Mike, since when has “unsuspecting” been redefined to mean “greedy and stupid”. Nobody except a money-grubbing fool could possibly be taken in by this scam – you only have to think for a moment about the whole thing to see that it has to be a con. Paricularly when you get about 4 of them a day from different people with different names all telling teh same story!!!

D Henkel-Wallace says:

Victims deserve to be ripped off

The pitch letter even says the money is ill-gotten gains. Sure, I want to help the family of some blood-stained dictator sprit away money stolen under the last regime!

I could imagine some addled person falling for a different story — maybe the golden goose really did finally arrive!
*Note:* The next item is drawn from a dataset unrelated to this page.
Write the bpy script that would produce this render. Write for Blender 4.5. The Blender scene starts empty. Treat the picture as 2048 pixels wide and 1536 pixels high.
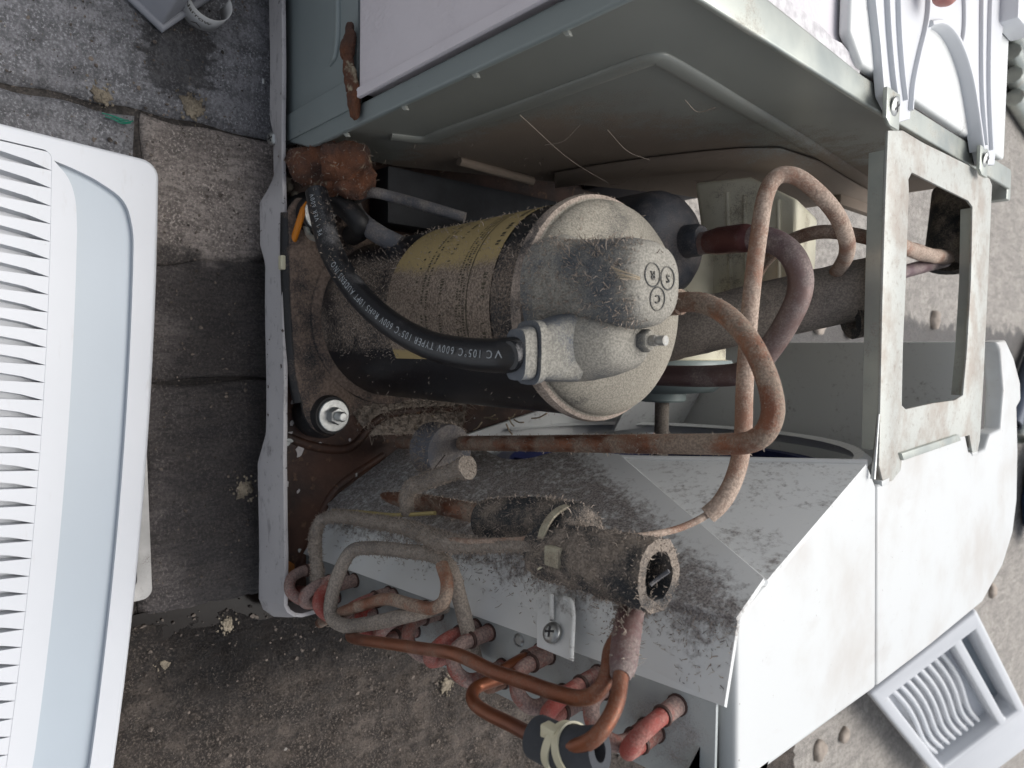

But anybody who agrees to this “419” scheme is completely amoral and deserves to be screwed.

Don Waddell says:

Coated Money

I was scammed by some people in Bangkok yesterday. There were 4 Africans involved, one claiming to be the son of the former president of Zaire. They were very convincing as we met in a posh hotel three times. The climax came when they showed me the suitcase filled with $50-100 US bills. I became unconvinced when they asked me for $5000 to pay for the balance of the solution cost and I declined. At the outset I told them that I wasn’t greedy but for costs I would try to help them move the $25,000,000 legally. Haven’t heard back from them today. I have the guy’s mobile phone number and am consdering legal action even though I didn’t fall for the scam.